WRITTEN REQUEST
Copy the records below exactly, starting at the line that contains "Model this scene" and ending at the line that contains "return (*o, 1)"; leave out any pictures.

DATA FOR PROCESSING
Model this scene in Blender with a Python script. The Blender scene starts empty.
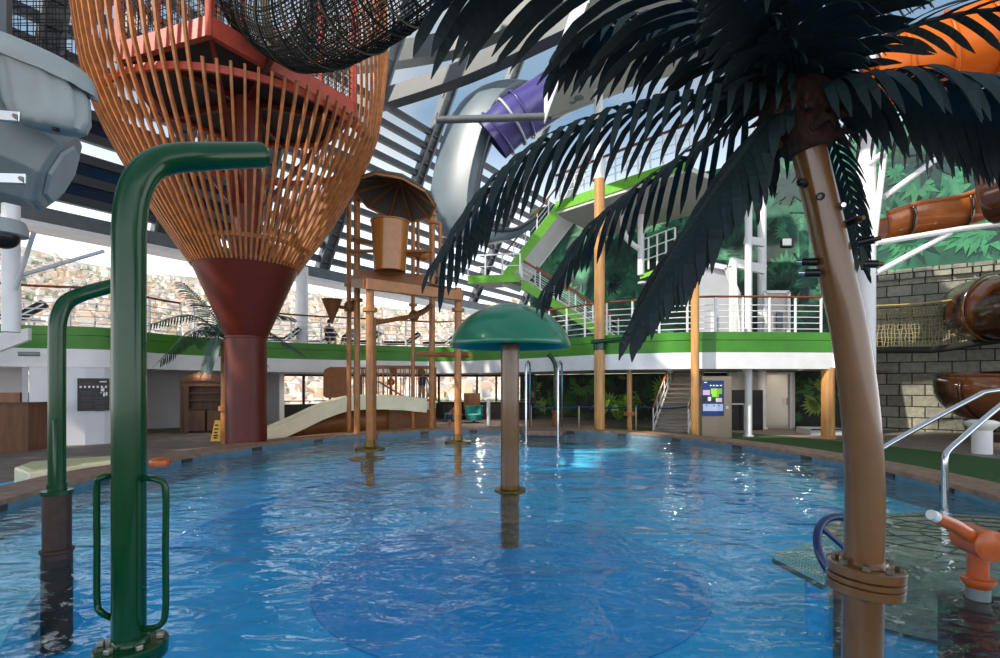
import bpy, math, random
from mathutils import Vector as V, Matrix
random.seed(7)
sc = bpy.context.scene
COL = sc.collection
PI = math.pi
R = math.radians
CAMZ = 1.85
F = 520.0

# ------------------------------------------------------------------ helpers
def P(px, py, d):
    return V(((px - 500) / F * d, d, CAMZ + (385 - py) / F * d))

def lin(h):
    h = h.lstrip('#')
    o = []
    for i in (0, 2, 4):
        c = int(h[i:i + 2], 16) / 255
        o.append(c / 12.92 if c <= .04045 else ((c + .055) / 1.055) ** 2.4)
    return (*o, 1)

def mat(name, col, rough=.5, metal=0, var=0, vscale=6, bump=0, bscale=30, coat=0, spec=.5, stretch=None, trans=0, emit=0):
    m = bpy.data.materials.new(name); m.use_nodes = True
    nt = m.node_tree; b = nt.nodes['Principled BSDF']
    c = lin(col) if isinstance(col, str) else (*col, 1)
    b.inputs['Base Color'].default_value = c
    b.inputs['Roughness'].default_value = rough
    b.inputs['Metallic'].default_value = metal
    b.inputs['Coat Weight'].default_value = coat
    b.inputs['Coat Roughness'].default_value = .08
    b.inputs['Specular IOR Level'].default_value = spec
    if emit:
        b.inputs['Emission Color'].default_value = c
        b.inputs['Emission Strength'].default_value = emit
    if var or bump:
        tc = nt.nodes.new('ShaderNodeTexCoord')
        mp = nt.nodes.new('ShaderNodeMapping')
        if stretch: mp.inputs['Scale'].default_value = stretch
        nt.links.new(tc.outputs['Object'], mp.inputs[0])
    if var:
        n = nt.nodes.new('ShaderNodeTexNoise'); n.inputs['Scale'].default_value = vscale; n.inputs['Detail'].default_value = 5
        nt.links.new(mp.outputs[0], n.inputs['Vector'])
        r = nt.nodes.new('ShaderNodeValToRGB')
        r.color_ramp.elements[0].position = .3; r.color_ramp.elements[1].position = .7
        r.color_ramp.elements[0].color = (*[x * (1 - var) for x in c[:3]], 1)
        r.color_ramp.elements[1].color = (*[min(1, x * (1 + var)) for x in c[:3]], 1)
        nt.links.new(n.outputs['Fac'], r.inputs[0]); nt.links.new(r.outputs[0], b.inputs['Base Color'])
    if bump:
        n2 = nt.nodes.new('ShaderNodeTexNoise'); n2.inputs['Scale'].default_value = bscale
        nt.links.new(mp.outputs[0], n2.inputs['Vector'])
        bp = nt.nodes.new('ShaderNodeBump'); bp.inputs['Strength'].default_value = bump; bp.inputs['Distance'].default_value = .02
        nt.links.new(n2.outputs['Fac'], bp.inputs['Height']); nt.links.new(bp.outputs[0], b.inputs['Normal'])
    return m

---

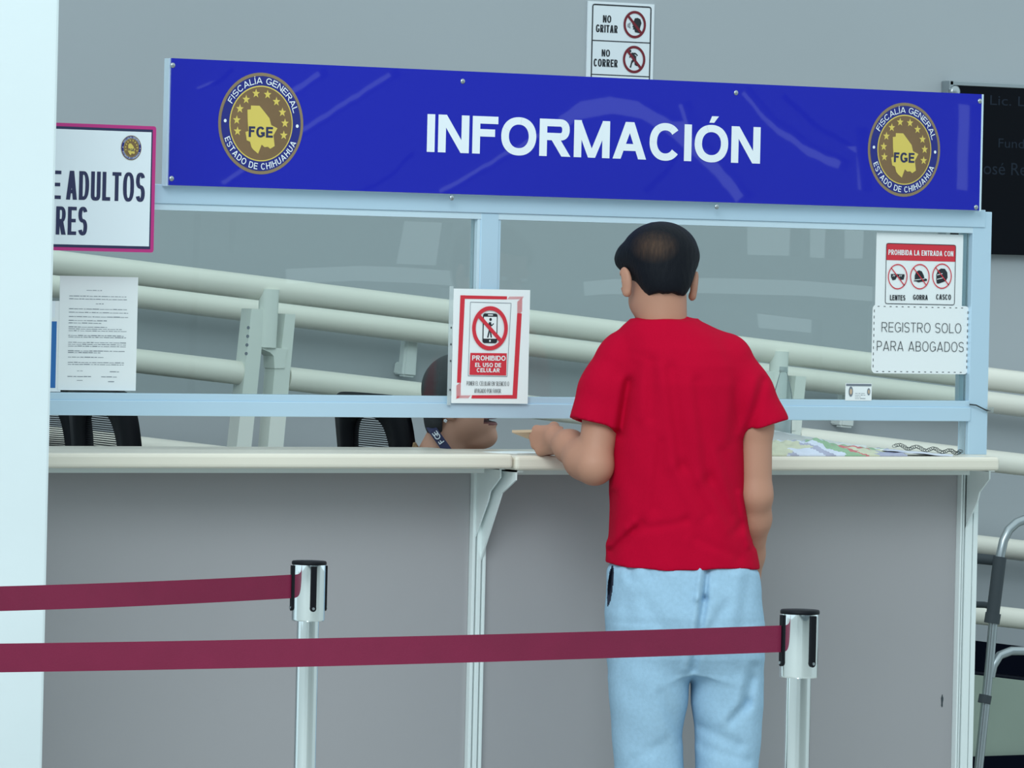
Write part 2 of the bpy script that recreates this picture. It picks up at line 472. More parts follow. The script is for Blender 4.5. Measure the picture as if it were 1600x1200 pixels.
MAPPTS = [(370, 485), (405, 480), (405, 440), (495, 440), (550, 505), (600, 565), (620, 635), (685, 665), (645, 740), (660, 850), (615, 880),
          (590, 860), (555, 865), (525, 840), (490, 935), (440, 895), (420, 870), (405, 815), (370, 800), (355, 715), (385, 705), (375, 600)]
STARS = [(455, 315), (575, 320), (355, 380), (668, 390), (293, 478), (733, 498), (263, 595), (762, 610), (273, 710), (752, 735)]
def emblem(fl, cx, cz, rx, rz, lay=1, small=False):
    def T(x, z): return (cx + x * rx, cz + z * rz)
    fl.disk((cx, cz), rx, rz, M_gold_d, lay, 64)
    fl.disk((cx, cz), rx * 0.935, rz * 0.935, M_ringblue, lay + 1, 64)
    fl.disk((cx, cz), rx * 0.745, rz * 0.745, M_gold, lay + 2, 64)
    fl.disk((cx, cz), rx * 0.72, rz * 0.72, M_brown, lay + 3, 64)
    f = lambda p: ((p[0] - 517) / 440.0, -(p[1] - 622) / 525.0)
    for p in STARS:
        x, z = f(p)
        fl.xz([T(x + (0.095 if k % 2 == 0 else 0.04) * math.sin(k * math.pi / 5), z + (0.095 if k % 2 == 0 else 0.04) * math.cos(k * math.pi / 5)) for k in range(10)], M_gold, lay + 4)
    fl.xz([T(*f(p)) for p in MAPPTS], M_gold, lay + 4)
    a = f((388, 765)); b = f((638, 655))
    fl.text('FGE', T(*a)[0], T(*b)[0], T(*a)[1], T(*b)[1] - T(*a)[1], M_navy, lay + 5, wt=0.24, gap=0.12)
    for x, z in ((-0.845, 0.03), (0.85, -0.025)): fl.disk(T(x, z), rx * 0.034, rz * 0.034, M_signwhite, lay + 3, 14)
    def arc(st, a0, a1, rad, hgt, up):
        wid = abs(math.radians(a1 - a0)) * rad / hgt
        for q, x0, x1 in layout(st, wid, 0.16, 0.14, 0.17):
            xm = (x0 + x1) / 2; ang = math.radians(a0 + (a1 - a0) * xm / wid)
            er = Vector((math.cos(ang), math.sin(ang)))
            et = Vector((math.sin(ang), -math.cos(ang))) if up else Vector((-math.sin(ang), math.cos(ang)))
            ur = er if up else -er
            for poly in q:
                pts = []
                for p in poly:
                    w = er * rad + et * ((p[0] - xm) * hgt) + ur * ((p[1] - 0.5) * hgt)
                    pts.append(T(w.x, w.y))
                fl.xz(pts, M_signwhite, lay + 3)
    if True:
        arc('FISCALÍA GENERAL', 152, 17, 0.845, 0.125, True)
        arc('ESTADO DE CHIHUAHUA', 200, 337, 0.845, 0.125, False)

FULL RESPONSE
Model this scene in Blender with a Python script. The Blender scene starts empty.
import bpy, math, random
from mathutils import Vector as V, Matrix
random.seed(7)
sc = bpy.context.scene
COL = sc.collection
PI = math.pi
R = math.radians
CAMZ = 1.85
F = 520.0

# ------------------------------------------------------------------ helpers
def P(px, py, d):
    return V(((px - 500) / F * d, d, CAMZ + (385 - py) / F * d))

def lin(h):
    h = h.lstrip('#')
    o = []
    for i in (0, 2, 4):
        c = int(h[i:i + 2], 16) / 255
        o.append(c / 12.92 if c <= .04045 else ((c + .055) / 1.055) ** 2.4)
    return (*o, 1)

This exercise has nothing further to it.